18. The reactor cell of claim 1, further comprising:

an orifice on an outer end of the fourth cavity port;

a controllable orifice valve connected to the orifice to permit or restrict gas flow between the main cavity and an ambient atmosphere; and

a gas source connected to the third cavity port;

wherein the gas source delivers gas to the main cavity, or the orifice valve allows gas to leave the main cavity, as needed to maintain an overpressure in the main cavity compared to the ambient pressure when a process liquid surrounds the cell to a height above a gap between the bottom surface of the cell and a top surface of a substrate; and

wherein the overpressure causes the process liquid to form a meniscus in the gap below an inner periphery of the peripheral channel.

19. The reactor cell of claim 16, wherein the overpressure is between about +23 and +28 mm H2O.

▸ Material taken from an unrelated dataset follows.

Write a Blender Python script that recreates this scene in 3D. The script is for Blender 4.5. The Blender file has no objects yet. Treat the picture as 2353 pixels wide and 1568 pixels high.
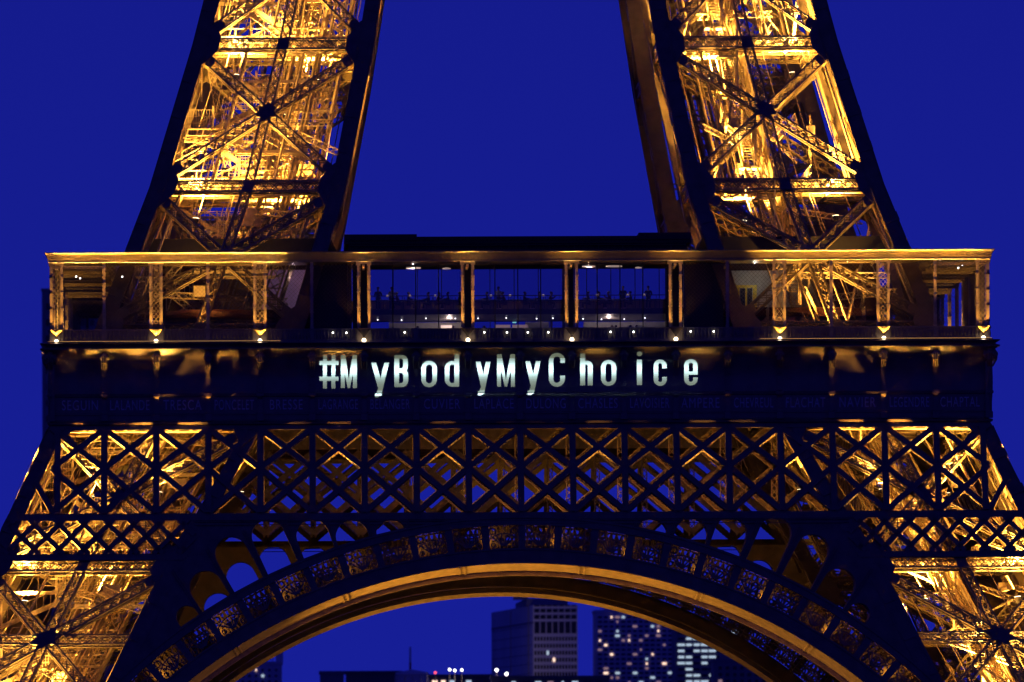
import bpy, bmesh, math, random
from mathutils import Vector, Matrix
R = math.radians
rnd = random.Random(7)
scene = bpy.context.scene
COL = scene.collection

# ------------------------------------------------------------------ camera
D = 625.0                       # camera to the gallery front, metres
S = 31.2                        # photo pixels (2353 wide) per metre at the gallery front
F = S * D
VPX, VPY, ROLL = 736.0, 1780.0, 0.0041
CX, CZ = -463.0 / S, 57.0 - 978.0 / S
TY = 35.35                      # tower axis

cam_d = bpy.data.cameras.new("camera")
cam = bpy.data.objects.new("camera", cam_d)
COL.objects.link(cam)
cam_d.sensor_width = 36.0
cam_d.lens = 36.0 * F / 2353.0
cam_d.clip_start, cam_d.clip_end = 0.5, 20000.0
# frame centre relative to the principal point
cam_d.shift_x = (1176.5 - VPX) / 2353.0
cam_d.shift_y = (VPY - 784.0) / 2353.0
cam.matrix_world = Matrix.Translation((CX, -D, CZ)) @ Matrix.Rotation(R(90), 4, 'X') @ Matrix.Rotation(-ROLL, 4, 'Z')
cam_d.dof.use_dof = True
cam_d.dof.focus_distance = D + 12
cam_d.dof.aperture_fstop = 1.25
scene.camera = cam

# ------------------------------------------------------------------ dusk sky
world = bpy.data.worlds.new("World")
scene.world = world
world.use_nodes = True
nt = world.node_tree
nt.nodes.clear()
sky = nt.nodes.new("ShaderNodeTexSky")
sky.sky_type = 'NISHITA'
sky.sun_disc = False
sky.sun_elevation = R(2.0)
sky.sun_rotation = R(180)
sky.air_density = 1.0
sky.dust_density = 0.3
sky.ozone_density = 6.0
tint = nt.nodes.new("ShaderNodeMix")
tint.data_type = 'RGBA'
tint.blend_type = 'MULTIPLY'
tint.inputs[0].default_value = 1.0
SKY_TINT = (3.7, 0.46, 2.6, 1.0)
tint.inputs[7].default_value = SKY_TINT
bg = nt.nodes.new("ShaderNodeBackground")
bg.inputs[1].default_value = 0.12
out = nt.nodes.new("ShaderNodeOutputWorld")
tcw = nt.nodes.new("ShaderNodeTexCoord")
mpw = nt.nodes.new("ShaderNodeMapping")
mpw.inputs["Location"].default_value = (0, 0, 0.55)      # sample the even blue well above the horizon glow
nt.links.new(tcw.outputs["Generated"], mpw.inputs["Vector"])
nt.links.new(mpw.outputs[0], sky.inputs[0])
nt.links.new(sky.outputs[0], tint.inputs[6])
nt.links.new(tint.outputs[2], bg.inputs[0])
nt.links.new(bg.outputs[0], out.inputs[0])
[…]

20. The reactor cell of claim 1, further comprising:

a gas source connected to the third cavity port; and

a vacuum pump connected to the fourth cavity port;

wherein the gas source delivers gas to the main cavity, or the vacuum pump draws gas from the main cavity, as needed to maintain a pressure differential between the main cavity and the ambient atmosphere when a process liquid is present inside or outside the cell to a height above a gap between the bottom surface of the cell and a top surface of a substrate;

wherein the pressure differential causes the process liquid to form a meniscus in the gap below a periphery of the peripheral channel;

wherein the pressure differential is negative if the process liquid is inside the cell; and

wherein the pressure differential is positive if the process liquid is outside the cell.